Department of Public Works Plan Debated in Yorktown
Tension between the Yorktown Town Board and the citizens’ committee pushing for a centralized Department of Public Works escalated at the town’s regular board meeting Tuesday.
During the board’s public comment session, Renee Fogarty, the management professional who’s acted as a de facto spokeswoman for the DPW committee, chastised the board for not acting on her committee’s request to schedule an impromptu work session on the topic.
The board had previously chided the committee for not providing concrete figures on planned savings, but Fogarty said the committee had circulated an email to the board advertising immediate savings of about $250,000 with additional future savings of about $70,000.
She said the committee wasn’t looking to move excessively fast in getting the DPW question on the ballot as a voter referendum. Instead, there’s a hard-and-fast September 1 deadline to introduce ballot propositions that she wants to ensure the committee doesn’t miss.
“Nothing is being rushed,” she said. “The only decision that needs to be made now is getting the Yorktown DPW question on the November ballot.”
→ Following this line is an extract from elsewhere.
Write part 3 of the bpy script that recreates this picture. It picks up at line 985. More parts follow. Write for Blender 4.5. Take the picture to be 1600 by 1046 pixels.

She said the committee would have to wait an additional four years to introduce the measure if the September 1 deadline is not met.
“Sometimes delay can be costly,” she said. “That’s four years at $250,000. That’s a million dollars lost.”
But Yorktown Town Supervisor Michael Grace said the committee’s financial tally is “flawed” and doesn’t represent the cuts and pay freezes many town departments are already operating under.
“Our town workforce is down about 10 percent just through attrition. There isn’t a lot of room for anyone to do other tasks other than the tasks they are doing,” he said. “What I don’t think is useful for the conversation is to circulate numbers that are not based on fact.”
And current Town Highway Superintendent Eric DiBartolo, whose elected job would be among those cut or replaced by an appointed highway head under any DPW restructuring plan, had stronger words.
“Those numbers are not even close to being correct,” he said.
Grace said he plans to work with the DPW committee to set a meeting “sometime at the end of July” that is “only focused” on the potential restructuring.
Fogarty said she’s pushing for a public hearing on the topic to occur on August 7, so that the issue could meet the September 1 ballot referendum deadline.
Jane Daniels, the research librarian who has been pushing for the DPW with others like Fogarty and former Yorktown Town Supervisors Susan Siegel and Aaron Bock, said it’s important that the town board members put their personal feelings aside.
Yorktown voters should be able to decide on the DPW issue, she said — they shouldn’t have that opportunity taken away by a town board unwilling to set a public hearing.
“The issue is one of tradeoffs. Is this board willing to throw away $250,000 of potential savings to protects the jobs that are no longer needed?” she said. “The issue for the town board members is to decide not whether you’re personally in favor or opposed, the issue is whether you give the voters the opportunity to vote … that’s what we mean by letting the people decide.”